Mark Lavender, head of strategic regeneration at Walsall Council, set out a long list of benefits of the scheme after it was included in the CP5 HLOS. He said: “The scheme will enable a half-hourly service to operate on the Chase Line, improving connectivity for commuters and businesses on a cost effective basis.

“It will improve connections for passengers changing at Rugeley Trent Valley for services to Stafford, Lichfield and London. It will avoid the current need to reduce the peak service frequency on the Chase Line to free-up scarce diesel rolling stock resources. It will provide faster journey times and improved connectivity with higher capacity electric trains.

“It will provide £21.3m user and non-user benefits and in excess of £25m revenue/operating cost benefits (2002 Present Value) according to Network Rail.

 “It will allow the conversion of the existing local diesel service on the Birmingham-Walsall-Rugeley line to electric operation, freeing up further diesel trains to strengthen overcrowded services on other routes in West Midlands. It will create a new electrified route between the West Midlands and the North West, relieving capacity on the current Birmingham New St-Wolverhampton-Stafford route and creating an effective diversionary route for passenger and freight services, thereby facilitating a more robust seven-day railway operation.
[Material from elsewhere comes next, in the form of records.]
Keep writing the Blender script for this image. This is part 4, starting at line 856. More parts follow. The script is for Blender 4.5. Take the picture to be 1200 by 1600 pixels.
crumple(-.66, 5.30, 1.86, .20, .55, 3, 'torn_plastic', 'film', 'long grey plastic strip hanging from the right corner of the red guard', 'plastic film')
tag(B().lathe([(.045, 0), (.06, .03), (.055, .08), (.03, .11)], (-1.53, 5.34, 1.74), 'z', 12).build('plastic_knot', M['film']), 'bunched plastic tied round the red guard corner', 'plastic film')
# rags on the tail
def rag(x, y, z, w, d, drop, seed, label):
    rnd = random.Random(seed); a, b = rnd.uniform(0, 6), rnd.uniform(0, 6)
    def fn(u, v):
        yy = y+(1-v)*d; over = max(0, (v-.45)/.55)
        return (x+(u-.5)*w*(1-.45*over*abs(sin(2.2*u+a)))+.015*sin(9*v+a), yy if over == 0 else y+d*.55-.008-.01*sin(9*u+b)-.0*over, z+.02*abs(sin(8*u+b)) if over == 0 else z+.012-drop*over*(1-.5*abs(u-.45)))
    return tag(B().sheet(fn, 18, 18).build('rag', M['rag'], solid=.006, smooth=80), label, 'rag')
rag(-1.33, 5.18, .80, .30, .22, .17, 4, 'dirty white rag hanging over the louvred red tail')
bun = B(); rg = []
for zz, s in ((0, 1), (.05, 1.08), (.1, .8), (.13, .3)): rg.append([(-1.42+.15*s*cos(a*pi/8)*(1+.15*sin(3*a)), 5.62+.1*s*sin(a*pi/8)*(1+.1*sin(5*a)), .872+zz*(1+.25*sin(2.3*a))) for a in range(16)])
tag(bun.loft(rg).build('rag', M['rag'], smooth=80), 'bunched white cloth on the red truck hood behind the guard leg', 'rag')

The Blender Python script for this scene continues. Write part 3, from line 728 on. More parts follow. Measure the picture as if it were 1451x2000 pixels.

“Electrification work will also make it easier to create a larger loading gauge, allowing the increasingly common 9’6 containers to be transported, which would have benefits for the proposed freight terminal at Pentalver.

“It will make it easier to provide direct electric services to Birmingham International and Coventry.

“In the longer term, electrification could allow services such as the Birmingham-Liverpool train to run via Walsall, significantly improving Walsall’s connectivity to Stafford and the North West, and giving new commercial opportunities to serve a town that is larger than the city of Wolverhampton.

“Post-HS2, such as service could be combined with the Birmingham-London semifast trains to provide a through service to London.

“The electrification schemes will follow re-signalling and line speed improvements due to be completed in 2013/14. The line speed will rise from 45mph to 75mph allowing journey time improvements.”

Tell us what you think – have your say below, or email us directly at opinion@railtechnologymagazine.com

Comments

Brian   22/11/2013 at 13:29

In an ideal World this would be the beginning of a rolling program of in-fill electrification projects. E.g. Wolverhampton to Crewe via Shrewsbury. In addition to simplifying the reinstatement of the direct Shrewsbury London service this would form a useful diversionary route should the WCML be disrupted between Stafford and Crewe or the Stour Valley between Wolverhampton and Stafford.